## INFORMATION PROVIDED
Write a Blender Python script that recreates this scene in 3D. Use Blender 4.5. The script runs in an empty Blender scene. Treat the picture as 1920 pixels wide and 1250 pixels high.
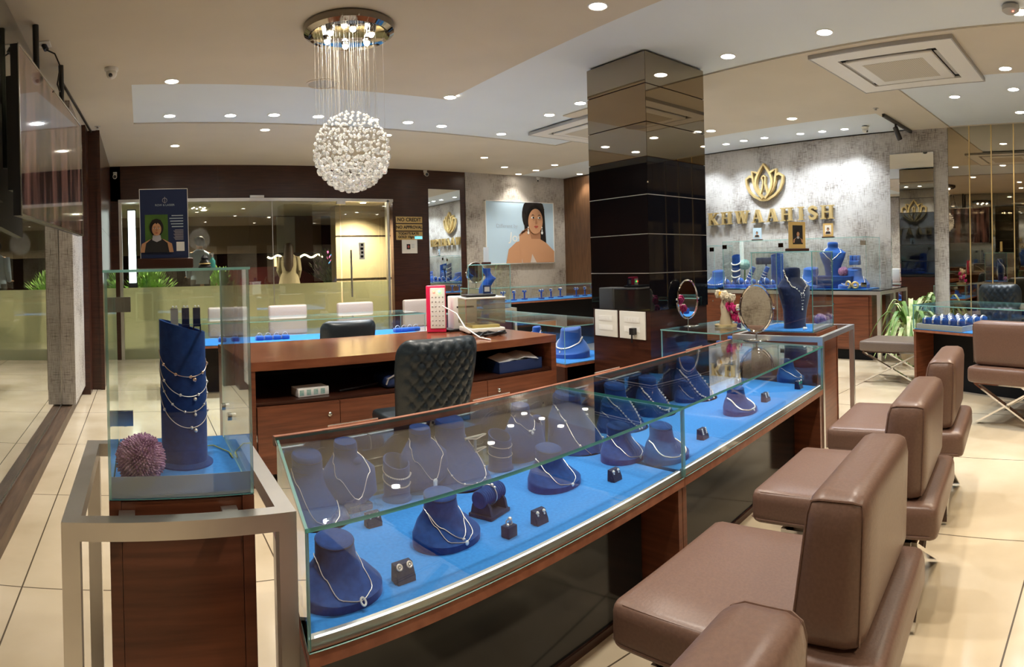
import bpy, math, random
from math import sin, cos, pi, radians, hypot
random.seed(7)
scn = bpy.context.scene
# ---------------------------------------------------------------- camera (a stitched phone panorama: cylindrical)
H = 1.35; F = 1162.0; YH = 503.0; ROLL = -.024; PITCH = .006; HEAD = .598
CEIL = 3.05
from mathutils import Matrix, Vector
cd = bpy.data.cameras.new('camera'); cam = bpy.data.objects.new('camera', cd); scn.collection.objects.link(cam)
cd.type = 'PANO'; cd.panorama_type = 'CENTRAL_CYLINDRICAL'
cd.central_cylindrical_radius = 1.0
cd.central_cylindrical_range_u_min = -960 / F; cd.central_cylindrical_range_u_max = 960 / F
cd.central_cylindrical_range_v_min = -(1250 - YH) / F; cd.central_cylindrical_range_v_max = YH / F
cd.clip_start = .05
cr, sr, cp, sp = cos(ROLL), sin(ROLL), cos(PITCH), sin(PITCH)
Rz = Matrix.Rotation(-HEAD, 3, 'Z')
ax = Rz @ Vector((cr, sp * sr, cp * sr)); ay = Rz @ Vector((0, cp, -sp)); az_ = Rz @ Vector((-sr, sp * cr, cp * cr))
m = Matrix.Identity(4)
for i in range(3):
    m[i][0] = ax[i]; m[i][1] = az_[i]; m[i][2] = -ay[i]
m[2][3] = H
cam.matrix_world = m
scn.camera = cam
# ---------------------------------------------------------------- world, exposure
w = bpy.data.worlds.new('night'); scn.world = w; w.use_nodes = True
w.node_tree.nodes['Background'].inputs[0].default_value = (.010, .012, .02, 1)
w.node_tree.nodes['Background'].inputs[1].default_value = 1.0
scn.view_settings.view_transform = 'Standard'; scn.view_settings.look = 'None'
scn.view_settings.exposure = 1.75; scn.view_settings.gamma = 1; scn.view_settings.use_curve_mapping = False
cy = scn.cycles
cy.max_bounces = 9; cy.diffuse_bounces = 4; cy.glossy_bounces = 5; cy.transmission_bounces = 6; cy.transparent_max_bounces = 24
cy.sample_clamp_indirect = 4.0; cy.caustics_reflective = False; cy.caustics_refractive = False
cy.use_denoising = True
WARM = (1.0, .86, .65); COOL = (.80, .90, 1.0); NEUT = (1.0, .93, .82)
SPOT_W = 34.0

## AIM
Give the data again exactly as written, with all pictures left out.

## ANSWER TO THIS TASK
Write a Blender Python script that recreates this scene in 3D. Use Blender 4.5. The script runs in an empty Blender scene. Treat the picture as 1920 pixels wide and 1250 pixels high.
import bpy, math, random
from math import sin, cos, pi, radians, hypot
random.seed(7)
scn = bpy.context.scene
# ---------------------------------------------------------------- camera (a stitched phone panorama: cylindrical)
H = 1.35; F = 1162.0; YH = 503.0; ROLL = -.024; PITCH = .006; HEAD = .598
CEIL = 3.05
from mathutils import Matrix, Vector
cd = bpy.data.cameras.new('camera'); cam = bpy.data.objects.new('camera', cd); scn.collection.objects.link(cam)
cd.type = 'PANO'; cd.panorama_type = 'CENTRAL_CYLINDRICAL'
cd.central_cylindrical_radius = 1.0
cd.central_cylindrical_range_u_min = -960 / F; cd.central_cylindrical_range_u_max = 960 / F
cd.central_cylindrical_range_v_min = -(1250 - YH) / F; cd.central_cylindrical_range_v_max = YH / F
cd.clip_start = .05
cr, sr, cp, sp = cos(ROLL), sin(ROLL), cos(PITCH), sin(PITCH)
Rz = Matrix.Rotation(-HEAD, 3, 'Z')
ax = Rz @ Vector((cr, sp * sr, cp * sr)); ay = Rz @ Vector((0, cp, -sp)); az_ = Rz @ Vector((-sr, sp * cr, cp * cr))
m = Matrix.Identity(4)
for i in range(3):
    m[i][0] = ax[i]; m[i][1] = az_[i]; m[i][2] = -ay[i]
m[2][3] = H
cam.matrix_world = m
scn.camera = cam
# ---------------------------------------------------------------- world, exposure
w = bpy.data.worlds.new('night'); scn.world = w; w.use_nodes = True
w.node_tree.nodes['Background'].inputs[0].default_value = (.010, .012, .02, 1)
w.node_tree.nodes['Background'].inputs[1].default_value = 1.0
scn.view_settings.view_transform = 'Standard'; scn.view_settings.look = 'None'
scn.view_settings.exposure = 1.75; scn.view_settings.gamma = 1; scn.view_settings.use_curve_mapping = False
cy = scn.cycles
cy.max_bounces = 9; cy.diffuse_bounces = 4; cy.glossy_bounces = 5; cy.transmission_bounces = 6; cy.transparent_max_bounces = 24
cy.sample_clamp_indirect = 4.0; cy.caustics_reflective = False; cy.caustics_refractive = False
cy.use_denoising = True
WARM = (1.0, .86, .65); COOL = (.80, .90, 1.0); NEUT = (1.0, .93, .82)
SPOT_W = 34.0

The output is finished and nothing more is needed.